/---

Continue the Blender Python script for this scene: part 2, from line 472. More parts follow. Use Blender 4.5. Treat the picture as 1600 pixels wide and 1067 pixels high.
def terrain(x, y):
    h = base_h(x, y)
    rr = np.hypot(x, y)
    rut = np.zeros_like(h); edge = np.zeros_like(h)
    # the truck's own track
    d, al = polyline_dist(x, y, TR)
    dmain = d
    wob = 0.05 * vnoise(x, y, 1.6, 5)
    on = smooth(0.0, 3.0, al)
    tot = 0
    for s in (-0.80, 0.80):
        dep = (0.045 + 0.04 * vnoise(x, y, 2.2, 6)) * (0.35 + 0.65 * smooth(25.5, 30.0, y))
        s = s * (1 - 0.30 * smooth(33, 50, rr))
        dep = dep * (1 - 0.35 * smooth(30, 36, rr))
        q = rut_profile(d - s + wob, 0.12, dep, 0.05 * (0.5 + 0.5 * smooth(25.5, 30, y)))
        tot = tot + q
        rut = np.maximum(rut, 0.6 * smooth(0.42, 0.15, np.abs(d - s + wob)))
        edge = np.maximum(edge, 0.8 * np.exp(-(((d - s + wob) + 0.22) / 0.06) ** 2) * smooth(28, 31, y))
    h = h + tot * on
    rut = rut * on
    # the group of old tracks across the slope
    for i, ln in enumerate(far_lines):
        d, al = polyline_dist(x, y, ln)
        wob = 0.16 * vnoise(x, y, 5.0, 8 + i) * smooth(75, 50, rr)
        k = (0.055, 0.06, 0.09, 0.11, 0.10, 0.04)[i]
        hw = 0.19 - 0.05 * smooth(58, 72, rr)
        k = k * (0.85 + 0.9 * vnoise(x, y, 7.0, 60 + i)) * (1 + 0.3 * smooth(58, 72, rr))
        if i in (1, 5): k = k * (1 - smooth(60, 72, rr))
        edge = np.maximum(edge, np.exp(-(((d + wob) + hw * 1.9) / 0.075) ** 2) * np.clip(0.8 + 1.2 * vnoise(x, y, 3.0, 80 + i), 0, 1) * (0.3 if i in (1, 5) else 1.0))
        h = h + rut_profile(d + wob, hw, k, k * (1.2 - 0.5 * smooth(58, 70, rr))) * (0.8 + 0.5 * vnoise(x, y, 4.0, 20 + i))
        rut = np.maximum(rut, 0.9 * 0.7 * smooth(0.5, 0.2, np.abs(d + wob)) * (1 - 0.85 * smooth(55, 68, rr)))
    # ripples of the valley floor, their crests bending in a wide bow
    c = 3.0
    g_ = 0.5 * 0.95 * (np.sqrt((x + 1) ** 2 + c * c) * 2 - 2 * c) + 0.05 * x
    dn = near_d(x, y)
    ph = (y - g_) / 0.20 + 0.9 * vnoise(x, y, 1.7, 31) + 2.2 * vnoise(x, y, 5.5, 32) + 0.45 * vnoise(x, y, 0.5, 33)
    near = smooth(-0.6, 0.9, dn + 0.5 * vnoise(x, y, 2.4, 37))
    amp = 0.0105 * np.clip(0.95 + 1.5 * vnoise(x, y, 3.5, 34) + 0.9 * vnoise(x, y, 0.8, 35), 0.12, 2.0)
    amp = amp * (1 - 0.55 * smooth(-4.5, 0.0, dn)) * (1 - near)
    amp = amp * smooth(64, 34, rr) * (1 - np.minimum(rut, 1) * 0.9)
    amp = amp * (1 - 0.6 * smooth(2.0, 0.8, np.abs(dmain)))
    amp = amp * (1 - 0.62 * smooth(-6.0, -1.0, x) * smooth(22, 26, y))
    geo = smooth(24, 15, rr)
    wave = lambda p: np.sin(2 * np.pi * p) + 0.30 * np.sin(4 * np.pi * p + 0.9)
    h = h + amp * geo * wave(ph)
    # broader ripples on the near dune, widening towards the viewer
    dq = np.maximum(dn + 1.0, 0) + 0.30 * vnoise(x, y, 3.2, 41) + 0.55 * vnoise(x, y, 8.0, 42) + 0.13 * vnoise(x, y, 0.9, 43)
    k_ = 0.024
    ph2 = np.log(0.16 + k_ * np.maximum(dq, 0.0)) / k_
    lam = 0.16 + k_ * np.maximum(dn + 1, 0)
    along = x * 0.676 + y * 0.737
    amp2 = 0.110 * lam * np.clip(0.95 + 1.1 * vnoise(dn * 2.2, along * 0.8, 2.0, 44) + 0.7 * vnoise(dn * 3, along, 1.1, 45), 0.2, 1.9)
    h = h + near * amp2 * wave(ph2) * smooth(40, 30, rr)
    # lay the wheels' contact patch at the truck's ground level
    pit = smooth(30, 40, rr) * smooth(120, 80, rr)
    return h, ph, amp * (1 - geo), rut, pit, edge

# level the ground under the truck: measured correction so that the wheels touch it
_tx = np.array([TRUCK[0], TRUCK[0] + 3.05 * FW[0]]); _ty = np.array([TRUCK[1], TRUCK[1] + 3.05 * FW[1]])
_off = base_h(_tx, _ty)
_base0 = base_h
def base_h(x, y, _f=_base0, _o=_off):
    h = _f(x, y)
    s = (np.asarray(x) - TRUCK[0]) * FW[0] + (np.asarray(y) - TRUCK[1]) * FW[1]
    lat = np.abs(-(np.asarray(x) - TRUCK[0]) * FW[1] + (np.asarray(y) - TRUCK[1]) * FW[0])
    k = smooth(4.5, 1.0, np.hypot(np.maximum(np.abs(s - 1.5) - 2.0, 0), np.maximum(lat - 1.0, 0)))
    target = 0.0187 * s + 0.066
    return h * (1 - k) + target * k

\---

## [PROBLEM TO SOLVE]
Each line of the material should be duplicated exactly, please.

## [TASK RESPONSE]
Continue the Blender Python script for this scene: part 2, from line 472. More parts follow. Use Blender 4.5. Treat the picture as 1600 pixels wide and 1067 pixels high.
def terrain(x, y):
    h = base_h(x, y)
    rr = np.hypot(x, y)
    rut = np.zeros_like(h); edge = np.zeros_like(h)
    # the truck's own track
    d, al = polyline_dist(x, y, TR)
    dmain = d
    wob = 0.05 * vnoise(x, y, 1.6, 5)
    on = smooth(0.0, 3.0, al)
    tot = 0
    for s in (-0.80, 0.80):
        dep = (0.045 + 0.04 * vnoise(x, y, 2.2, 6)) * (0.35 + 0.65 * smooth(25.5, 30.0, y))
        s = s * (1 - 0.30 * smooth(33, 50, rr))
        dep = dep * (1 - 0.35 * smooth(30, 36, rr))
        q = rut_profile(d - s + wob, 0.12, dep, 0.05 * (0.5 + 0.5 * smooth(25.5, 30, y)))
        tot = tot + q
        rut = np.maximum(rut, 0.6 * smooth(0.42, 0.15, np.abs(d - s + wob)))
        edge = np.maximum(edge, 0.8 * np.exp(-(((d - s + wob) + 0.22) / 0.06) ** 2) * smooth(28, 31, y))
    h = h + tot * on
    rut = rut * on
    # the group of old tracks across the slope
    for i, ln in enumerate(far_lines):
        d, al = polyline_dist(x, y, ln)
        wob = 0.16 * vnoise(x, y, 5.0, 8 + i) * smooth(75, 50, rr)
        k = (0.055, 0.06, 0.09, 0.11, 0.10, 0.04)[i]
        hw = 0.19 - 0.05 * smooth(58, 72, rr)
        k = k * (0.85 + 0.9 * vnoise(x, y, 7.0, 60 + i)) * (1 + 0.3 * smooth(58, 72, rr))
        if i in (1, 5): k = k * (1 - smooth(60, 72, rr))
        edge = np.maximum(edge, np.exp(-(((d + wob) + hw * 1.9) / 0.075) ** 2) * np.clip(0.8 + 1.2 * vnoise(x, y, 3.0, 80 + i), 0, 1) * (0.3 if i in (1, 5) else 1.0))
        h = h + rut_profile(d + wob, hw, k, k * (1.2 - 0.5 * smooth(58, 70, rr))) * (0.8 + 0.5 * vnoise(x, y, 4.0, 20 + i))
        rut = np.maximum(rut, 0.9 * 0.7 * smooth(0.5, 0.2, np.abs(d + wob)) * (1 - 0.85 * smooth(55, 68, rr)))
    # ripples of the valley floor, their crests bending in a wide bow
    c = 3.0
    g_ = 0.5 * 0.95 * (np.sqrt((x + 1) ** 2 + c * c) * 2 - 2 * c) + 0.05 * x
    dn = near_d(x, y)
    ph = (y - g_) / 0.20 + 0.9 * vnoise(x, y, 1.7, 31) + 2.2 * vnoise(x, y, 5.5, 32) + 0.45 * vnoise(x, y, 0.5, 33)
    near = smooth(-0.6, 0.9, dn + 0.5 * vnoise(x, y, 2.4, 37))
    amp = 0.0105 * np.clip(0.95 + 1.5 * vnoise(x, y, 3.5, 34) + 0.9 * vnoise(x, y, 0.8, 35), 0.12, 2.0)
    amp = amp * (1 - 0.55 * smooth(-4.5, 0.0, dn)) * (1 - near)
    amp = amp * smooth(64, 34, rr) * (1 - np.minimum(rut, 1) * 0.9)
    amp = amp * (1 - 0.6 * smooth(2.0, 0.8, np.abs(dmain)))
    amp = amp * (1 - 0.62 * smooth(-6.0, -1.0, x) * smooth(22, 26, y))
    geo = smooth(24, 15, rr)
    wave = lambda p: np.sin(2 * np.pi * p) + 0.30 * np.sin(4 * np.pi * p + 0.9)
    h = h + amp * geo * wave(ph)
    # broader ripples on the near dune, widening towards the viewer
    dq = np.maximum(dn + 1.0, 0) + 0.30 * vnoise(x, y, 3.2, 41) + 0.55 * vnoise(x, y, 8.0, 42) + 0.13 * vnoise(x, y, 0.9, 43)
    k_ = 0.024
    ph2 = np.log(0.16 + k_ * np.maximum(dq, 0.0)) / k_
    lam = 0.16 + k_ * np.maximum(dn + 1, 0)
    along = x * 0.676 + y * 0.737
    amp2 = 0.110 * lam * np.clip(0.95 + 1.1 * vnoise(dn * 2.2, along * 0.8, 2.0, 44) + 0.7 * vnoise(dn * 3, along, 1.1, 45), 0.2, 1.9)
    h = h + near * amp2 * wave(ph2) * smooth(40, 30, rr)
    # lay the wheels' contact patch at the truck's ground level
    pit = smooth(30, 40, rr) * smooth(120, 80, rr)
    return h, ph, amp * (1 - geo), rut, pit, edge

# level the ground under the truck: measured correction so that the wheels touch it
_tx = np.array([TRUCK[0], TRUCK[0] + 3.05 * FW[0]]); _ty = np.array([TRUCK[1], TRUCK[1] + 3.05 * FW[1]])
_off = base_h(_tx, _ty)
_base0 = base_h
def base_h(x, y, _f=_base0, _o=_off):
    h = _f(x, y)
    s = (np.asarray(x) - TRUCK[0]) * FW[0] + (np.asarray(y) - TRUCK[1]) * FW[1]
    lat = np.abs(-(np.asarray(x) - TRUCK[0]) * FW[1] + (np.asarray(y) - TRUCK[1]) * FW[0])
    k = smooth(4.5, 1.0, np.hypot(np.maximum(np.abs(s - 1.5) - 2.0, 0), np.maximum(lat - 1.0, 0)))
    target = 0.0187 * s + 0.066
    return h * (1 - k) + target * k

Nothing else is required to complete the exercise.